Extract the listing in its entirety, keeping each line identical to the original.

--- START ---

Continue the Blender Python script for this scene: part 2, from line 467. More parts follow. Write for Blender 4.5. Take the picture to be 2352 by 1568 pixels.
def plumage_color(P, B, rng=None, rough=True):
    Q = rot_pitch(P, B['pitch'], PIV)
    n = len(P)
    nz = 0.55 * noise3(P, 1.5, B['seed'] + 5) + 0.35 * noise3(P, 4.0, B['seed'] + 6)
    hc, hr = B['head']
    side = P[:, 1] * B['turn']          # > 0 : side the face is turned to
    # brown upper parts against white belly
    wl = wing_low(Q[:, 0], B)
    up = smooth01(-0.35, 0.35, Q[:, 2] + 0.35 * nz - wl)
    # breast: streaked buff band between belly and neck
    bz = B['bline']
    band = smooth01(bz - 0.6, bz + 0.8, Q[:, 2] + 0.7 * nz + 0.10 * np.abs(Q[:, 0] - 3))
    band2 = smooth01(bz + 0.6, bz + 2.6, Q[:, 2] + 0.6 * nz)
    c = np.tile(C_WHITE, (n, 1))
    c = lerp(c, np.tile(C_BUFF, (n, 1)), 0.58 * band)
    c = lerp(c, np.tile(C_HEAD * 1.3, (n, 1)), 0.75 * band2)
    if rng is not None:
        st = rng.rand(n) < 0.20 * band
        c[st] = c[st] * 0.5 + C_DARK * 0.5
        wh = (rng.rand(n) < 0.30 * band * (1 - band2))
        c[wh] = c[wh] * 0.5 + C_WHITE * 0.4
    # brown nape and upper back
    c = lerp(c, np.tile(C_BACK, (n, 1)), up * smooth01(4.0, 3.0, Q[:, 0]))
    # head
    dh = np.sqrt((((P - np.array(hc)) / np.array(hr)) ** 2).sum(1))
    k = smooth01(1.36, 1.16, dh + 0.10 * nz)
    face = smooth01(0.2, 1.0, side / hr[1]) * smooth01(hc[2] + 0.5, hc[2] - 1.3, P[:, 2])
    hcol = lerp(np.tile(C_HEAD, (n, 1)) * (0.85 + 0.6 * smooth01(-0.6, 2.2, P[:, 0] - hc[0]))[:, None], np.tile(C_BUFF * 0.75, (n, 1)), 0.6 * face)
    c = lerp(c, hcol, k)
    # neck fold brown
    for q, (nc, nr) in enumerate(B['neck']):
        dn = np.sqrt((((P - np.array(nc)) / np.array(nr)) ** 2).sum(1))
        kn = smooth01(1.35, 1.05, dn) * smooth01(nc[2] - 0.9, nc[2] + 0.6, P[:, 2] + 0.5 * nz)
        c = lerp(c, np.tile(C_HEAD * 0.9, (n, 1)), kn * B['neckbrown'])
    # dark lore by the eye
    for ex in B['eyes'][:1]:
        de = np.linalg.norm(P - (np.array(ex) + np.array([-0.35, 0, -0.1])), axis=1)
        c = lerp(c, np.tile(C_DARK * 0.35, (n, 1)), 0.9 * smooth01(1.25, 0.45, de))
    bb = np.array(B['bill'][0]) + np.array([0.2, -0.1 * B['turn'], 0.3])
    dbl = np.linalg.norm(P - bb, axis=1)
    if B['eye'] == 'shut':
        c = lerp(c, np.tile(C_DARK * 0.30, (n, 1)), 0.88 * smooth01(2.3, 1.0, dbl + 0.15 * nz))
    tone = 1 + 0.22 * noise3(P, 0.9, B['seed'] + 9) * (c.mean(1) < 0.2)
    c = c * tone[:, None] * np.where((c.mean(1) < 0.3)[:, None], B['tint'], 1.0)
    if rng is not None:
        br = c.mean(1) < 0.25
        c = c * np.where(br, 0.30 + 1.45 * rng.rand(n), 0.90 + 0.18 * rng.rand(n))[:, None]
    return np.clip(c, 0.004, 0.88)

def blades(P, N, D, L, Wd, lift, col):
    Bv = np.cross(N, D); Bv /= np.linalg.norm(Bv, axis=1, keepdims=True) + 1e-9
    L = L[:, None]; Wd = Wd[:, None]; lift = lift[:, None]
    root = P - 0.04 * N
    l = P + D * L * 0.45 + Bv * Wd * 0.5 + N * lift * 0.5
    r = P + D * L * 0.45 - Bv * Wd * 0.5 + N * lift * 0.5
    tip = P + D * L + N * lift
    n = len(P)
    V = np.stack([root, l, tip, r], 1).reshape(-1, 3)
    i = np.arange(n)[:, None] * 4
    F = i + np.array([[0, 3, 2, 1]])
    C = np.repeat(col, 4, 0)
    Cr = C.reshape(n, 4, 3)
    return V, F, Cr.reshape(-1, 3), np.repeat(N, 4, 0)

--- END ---

Reply to the task =>
Continue the Blender Python script for this scene: part 2, from line 467. More parts follow. Write for Blender 4.5. Take the picture to be 2352 by 1568 pixels.
def plumage_color(P, B, rng=None, rough=True):
    Q = rot_pitch(P, B['pitch'], PIV)
    n = len(P)
    nz = 0.55 * noise3(P, 1.5, B['seed'] + 5) + 0.35 * noise3(P, 4.0, B['seed'] + 6)
    hc, hr = B['head']
    side = P[:, 1] * B['turn']          # > 0 : side the face is turned to
    # brown upper parts against white belly
    wl = wing_low(Q[:, 0], B)
    up = smooth01(-0.35, 0.35, Q[:, 2] + 0.35 * nz - wl)
    # breast: streaked buff band between belly and neck
    bz = B['bline']
    band = smooth01(bz - 0.6, bz + 0.8, Q[:, 2] + 0.7 * nz + 0.10 * np.abs(Q[:, 0] - 3))
    band2 = smooth01(bz + 0.6, bz + 2.6, Q[:, 2] + 0.6 * nz)
    c = np.tile(C_WHITE, (n, 1))
    c = lerp(c, np.tile(C_BUFF, (n, 1)), 0.58 * band)
    c = lerp(c, np.tile(C_HEAD * 1.3, (n, 1)), 0.75 * band2)
    if rng is not None:
        st = rng.rand(n) < 0.20 * band
        c[st] = c[st] * 0.5 + C_DARK * 0.5
        wh = (rng.rand(n) < 0.30 * band * (1 - band2))
        c[wh] = c[wh] * 0.5 + C_WHITE * 0.4
    # brown nape and upper back
    c = lerp(c, np.tile(C_BACK, (n, 1)), up * smooth01(4.0, 3.0, Q[:, 0]))
    # head
    dh = np.sqrt((((P - np.array(hc)) / np.array(hr)) ** 2).sum(1))
    k = smooth01(1.36, 1.16, dh + 0.10 * nz)
    face = smooth01(0.2, 1.0, side / hr[1]) * smooth01(hc[2] + 0.5, hc[2] - 1.3, P[:, 2])
    hcol = lerp(np.tile(C_HEAD, (n, 1)) * (0.85 + 0.6 * smooth01(-0.6, 2.2, P[:, 0] - hc[0]))[:, None], np.tile(C_BUFF * 0.75, (n, 1)), 0.6 * face)
    c = lerp(c, hcol, k)
    # neck fold brown
    for q, (nc, nr) in enumerate(B['neck']):
        dn = np.sqrt((((P - np.array(nc)) / np.array(nr)) ** 2).sum(1))
        kn = smooth01(1.35, 1.05, dn) * smooth01(nc[2] - 0.9, nc[2] + 0.6, P[:, 2] + 0.5 * nz)
        c = lerp(c, np.tile(C_HEAD * 0.9, (n, 1)), kn * B['neckbrown'])
    # dark lore by the eye
    for ex in B['eyes'][:1]:
        de = np.linalg.norm(P - (np.array(ex) + np.array([-0.35, 0, -0.1])), axis=1)
        c = lerp(c, np.tile(C_DARK * 0.35, (n, 1)), 0.9 * smooth01(1.25, 0.45, de))
    bb = np.array(B['bill'][0]) + np.array([0.2, -0.1 * B['turn'], 0.3])
    dbl = np.linalg.norm(P - bb, axis=1)
    if B['eye'] == 'shut':
        c = lerp(c, np.tile(C_DARK * 0.30, (n, 1)), 0.88 * smooth01(2.3, 1.0, dbl + 0.15 * nz))
    tone = 1 + 0.22 * noise3(P, 0.9, B['seed'] + 9) * (c.mean(1) < 0.2)
    c = c * tone[:, None] * np.where((c.mean(1) < 0.3)[:, None], B['tint'], 1.0)
    if rng is not None:
        br = c.mean(1) < 0.25
        c = c * np.where(br, 0.30 + 1.45 * rng.rand(n), 0.90 + 0.18 * rng.rand(n))[:, None]
    return np.clip(c, 0.004, 0.88)

def blades(P, N, D, L, Wd, lift, col):
    Bv = np.cross(N, D); Bv /= np.linalg.norm(Bv, axis=1, keepdims=True) + 1e-9
    L = L[:, None]; Wd = Wd[:, None]; lift = lift[:, None]
    root = P - 0.04 * N
    l = P + D * L * 0.45 + Bv * Wd * 0.5 + N * lift * 0.5
    r = P + D * L * 0.45 - Bv * Wd * 0.5 + N * lift * 0.5
    tip = P + D * L + N * lift
    n = len(P)
    V = np.stack([root, l, tip, r], 1).reshape(-1, 3)
    i = np.arange(n)[:, None] * 4
    F = i + np.array([[0, 3, 2, 1]])
    C = np.repeat(col, 4, 0)
    Cr = C.reshape(n, 4, 3)
    return V, F, Cr.reshape(-1, 3), np.repeat(N, 4, 0)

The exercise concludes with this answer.